CISA Flags 17-Year-Old Excel Vulnerability Amid Active Exploitation
CISA added a critical 2009 Excel flaw to its exploited vulnerabilities list due to active attacks.
Why it matters: Law firms and corporate legal teams are at risk if legacy vulnerabilities go unpatched. Protecting client and internal data requires immediate attention to old, but newly exploited, flaws.
- CVE-2009-3129, a 17-year-old Excel bug, was added to CISA's KEV Catalog on April 13, 2026.
- The vulnerability enables remote code execution if a user opens a malicious Excel file.
- Microsoft originally patched the flaw in November 2009 via MS09-067.
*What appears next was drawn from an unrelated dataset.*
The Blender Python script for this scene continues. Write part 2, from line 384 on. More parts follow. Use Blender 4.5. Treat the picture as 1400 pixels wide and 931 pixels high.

- CISA urges organizations to remediate vulnerabilities from its KEV Catalog to reduce risk.
The Cybersecurity and Infrastructure Security Agency (CISA) has added CVE-2009-3129—a critical Excel vulnerability discovered 17 years ago—to its Known Exploited Vulnerabilities (KEV) Catalog after confirming active exploitation as of April 13, 2026.
- The bug is an out-of-bounds write issue in Microsoft Excel's FEATHEADER record parsing, potentially allowing remote code execution when a user opens a specially crafted Excel file.
- Microsoft patched CVE-2009-3129 in November 2009 under security bulletin MS09-067, but the recent wave of attacks signals that many systems may still be vulnerable.
For legal organizations, the warning is clear: even well-aged vulnerabilities can be reweaponized. CISA stated, "These types of vulnerabilities are frequent attack vectors for malicious cyber actors and pose significant risks to the federal enterprise." The risk extends to private law firms and in-house counsel who regularly handle sensitive data.
The KEV Catalog is a continuously updated list highlighting actively exploited threats that demand urgent remediation. Firms should inventory their software, confirm patch status for legacy applications, and act swiftly if gaps remain.
Failure to patch old solutions, even those thought safe, can put critical corporate and client data at risk of compromise.
By the numbers:
- 17 years — Age of the Excel vulnerability since initial release
- 7.8 — CVSS v3.1 severity score assigned to CVE-2009-3129
- April 13, 2026 — Date CISA added the flaw to the KEV Catalog
Yes, but: Current exploitation methods and the scale of attacks remain unclear, limiting risk assessment specificity.